As for the above the title stars, Branagh shows two sides to Olivier, the flamboyantly theatrical public persona contrasted against his testy frustration of having to work overshadowed the unprofessional movie star from America. “She’s all instinct, no craft,” he says.

Branagh is very good, but when placed against Williams’s Monroe his work seems to lack the soul she brings to every frame of film. He does have many of the film’s best lines, however. His delivery of lines like, “Trying to teach Marilyn to act is like teaching Urdu to a badger,” is letter perfect and adds much to the movie.

Even almost fifty years after her death Monroe is still one of the best-known actresses in the world. Her famous face adorns everything from wine bottles to Volkswagen commercials, and yet Williams manages to bring something new to someone we thought we knew so well. Her off-screen life, as dramatic as anything she ever did on screen, is tenderly portrayed here but the story isn’t as interesting as the performance.

Williams plays Monroe as a coddled woman-child, crippled by nerves, insecurity, but long on instinct but she goes beyond the little girl lost act so often associated with Monroe. She digs deep, cleaving the role into two parts—the sex-bomb and the vulnerable real life counterpart.

“Shall I be her?” she asks Colin as a crowd descends on them in public. She then shifts effortlessly from the private to the public Marilyn, blowing kisses and turning the flirt up to eleven. But when she is behind closed doors the performance glows. While some of the dialogue is a bit too Psyche 101—“Why do the people I love always leave me?” she pouts at one point—the complexity behind her eyes isn’t.

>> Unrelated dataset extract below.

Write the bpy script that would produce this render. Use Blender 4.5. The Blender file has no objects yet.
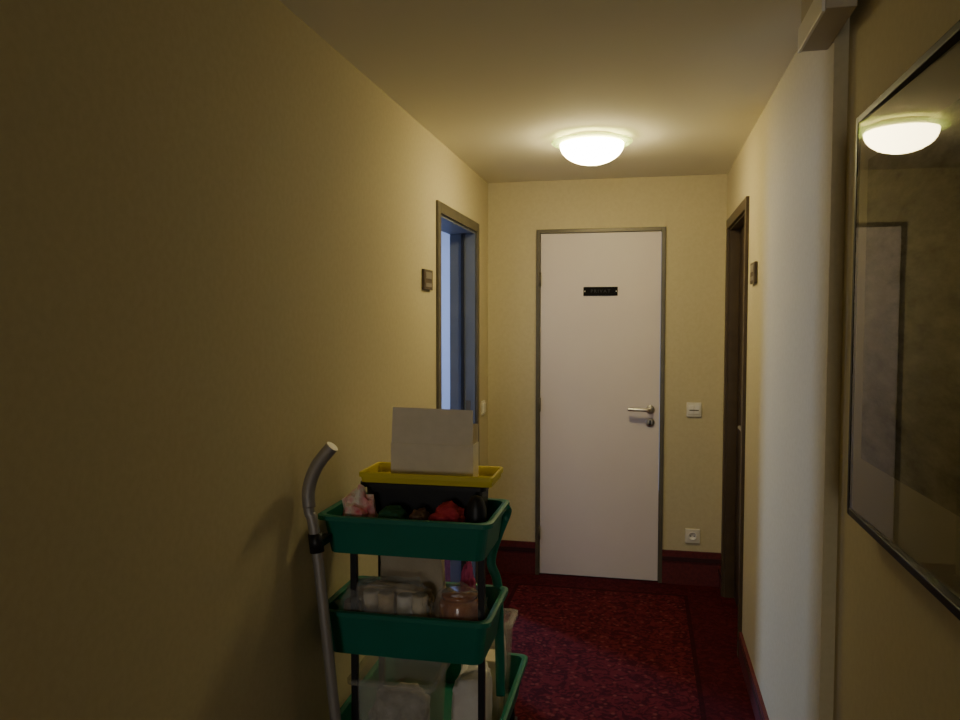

Williams has perfected playing dour characters in movies like “Blue Valentine,”—so it is a bit of a revelation to see her smile here—but this is something else—well rounded and revelatory.

“My Week with Marilyn” feels a little old-fashioned. The show biz story about, as they say in the film, “a great actor who wants to be a movie star and a movie star who wants to be a great actor,” is overtly theatrical, but Williams brings real soul and heart, handing in the Oscar worthy performance that eluded Monroe in real life.